Winter Semester 2024/2025
Jewish Higher Education in the Weimar Republic and under National Socialism
Time: thursdays, 1.15 to 2.45 p.m.
Start: 17 October 2024
Venue: Dubnow Institute, seminar room
Seminar Language: German
In the nineteenth century, Jewish educational institutions were established in Germany that in part survived far into the Nazi period. From a systematic historical perspective, we will pursue the question: What was Jewish higher education in Germany? We will examine three Prussian rabbinical seminaries, Frankfurt and Berlin as intellectual centers, as well as the »Wissenschaft des Judentums« and its research on Jewish tradition. As a critical thinker once proclaimed on the essence of historiography, education does not exist as an end in itself, as it performs an important service for life. The focus on Jewish higher education and Jewish scholarship is inseparable from the focus on a vanished civilization. We will illuminate concepts like emancipation, Zionism, assimilation, Jewish philosophy, the Jewish question, religious law, redemption, and secularization.

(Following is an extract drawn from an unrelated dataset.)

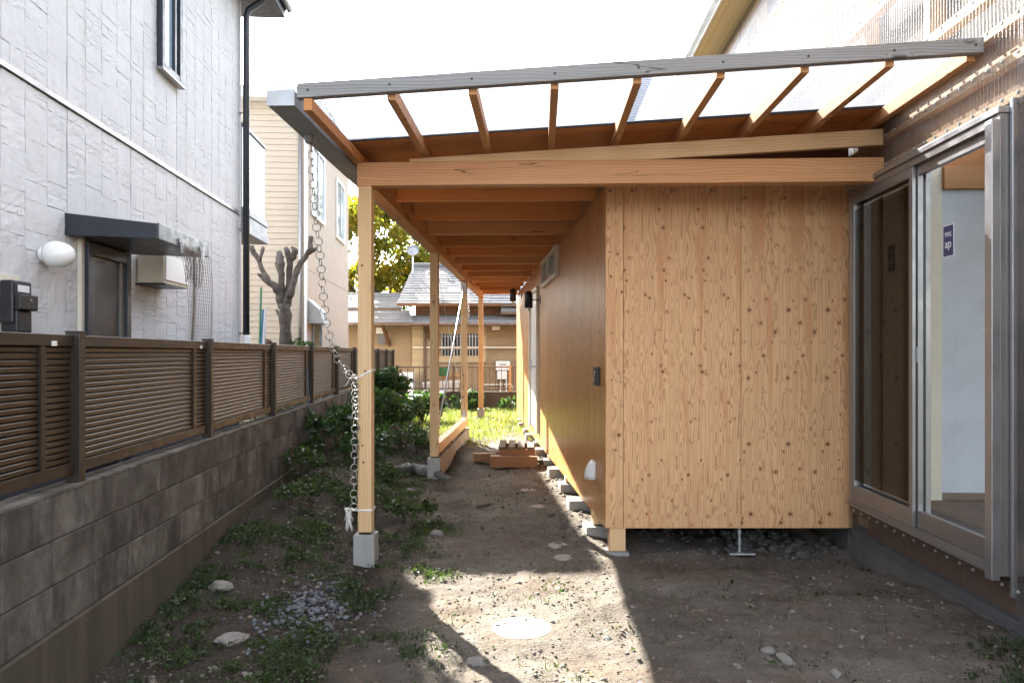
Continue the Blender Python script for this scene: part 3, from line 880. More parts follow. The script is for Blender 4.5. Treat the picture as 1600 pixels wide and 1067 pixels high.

To this end, we will explore historiographic and contemporary works alongside individual archival materials and scholarly letters. The authors include Leopold Zunz, Leo Baeck, Franz Rosenzweig, Leo Strauss, Ismar Elbogen, Selma Stern, Hannah Arendt, and Isaak Heinemann, among others.
Literature:
David Sorkin, Wilhelm von Humboldt: The Theory and Practice of Self-Formation (Bildung), 1791–1810, in: Journal of the History of Ideas 44 (1983), nr. 1, 55–73.